I just had this warm and fuzzy conversation with my momma a few minutes ago..
ginny587 (1:00:21 PM): i mailed nate a little something today
Emole57 (1:00:26 PM): it should be there in about 3 or 4 days
ginny587 (1:00:30 PM): okay
Emole57 (1:00:50 PM): did you e-mail him
ginny587 (1:01:01 PM): no i mailed him one of my christmas cards
Emole57 (1:01:17 PM): oh i think he will like that
ginny587 (1:01:20 PM): me too
Emole57 (1:01:34 PM): he has been counting the days til you come home
ginny587 (1:01:44 PM): awwwww!!!!!!!!!!!!
Emole57 (1:01:54 PM): but you know he will not admit it
ginny587 (1:01:57 PM): yeah i know that
Emole57 (1:02:33 PM): he says mom it's this many days til she's home right
ginny587 (1:02:38 PM): lol
Emole57 (1:02:44 PM): i tell him if he
Emole57 (1:03:06 PM): is right or not
Emole57 (1:03:27 PM): he usually is

My brother MISSES me enough to have a countdown for me...and he HATES math!!!!!!!!!!!!!!
*WARM WARM WARM fuzzies* :D :D :D
In other news...
STRESS is kicking in BIG time.
I need to do an entire religion paper for tomorrow, which I'll start in a moment.
I have *two* tests on Friday.
Religion.
And chem.
Both of which I need to spend *full* days studying.
AND there's juries, I still have a bit of practicing to do. Quite a bit.
AND band today, a religion SI tonight, lab and band on thursday and a hell day again tomorrow.

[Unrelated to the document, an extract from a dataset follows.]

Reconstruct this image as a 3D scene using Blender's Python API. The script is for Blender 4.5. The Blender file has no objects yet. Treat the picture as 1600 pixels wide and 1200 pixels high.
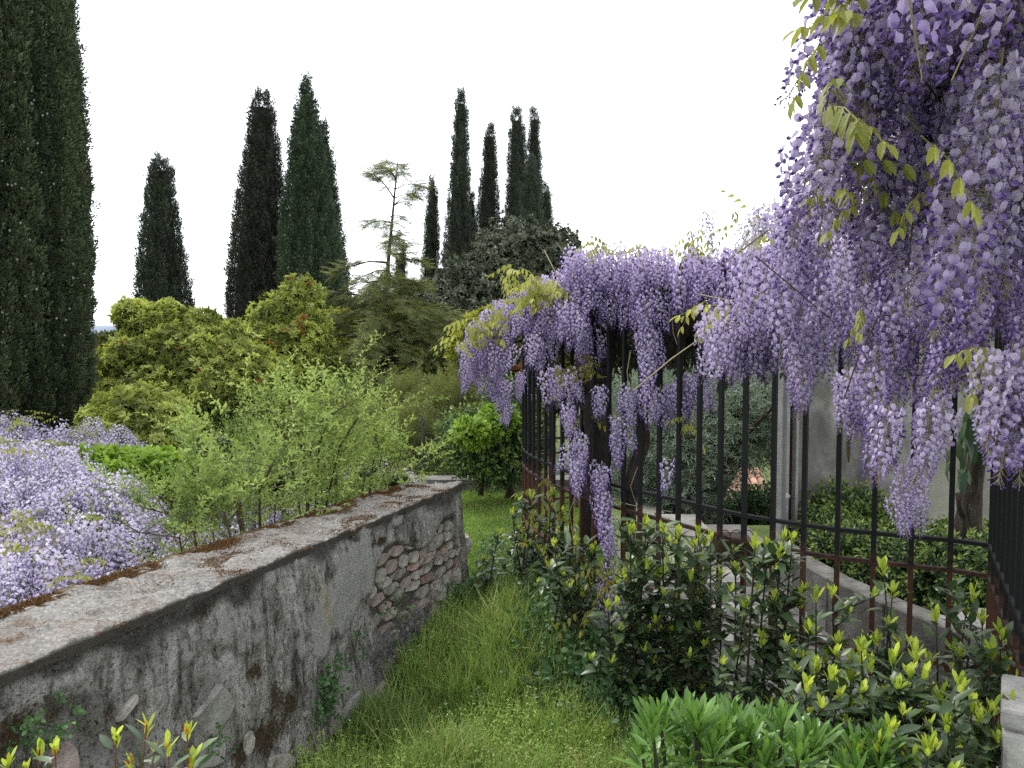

A week from today...a week from today...my hard finals will be *over* as will juries, just an IS final that I don't have to do anything for and packing and de-Christmasing/rearranging my lights.
Almost there...almost there...almost there...
*exasperated sigh*
Time to hit EBSCO. And some chocolate.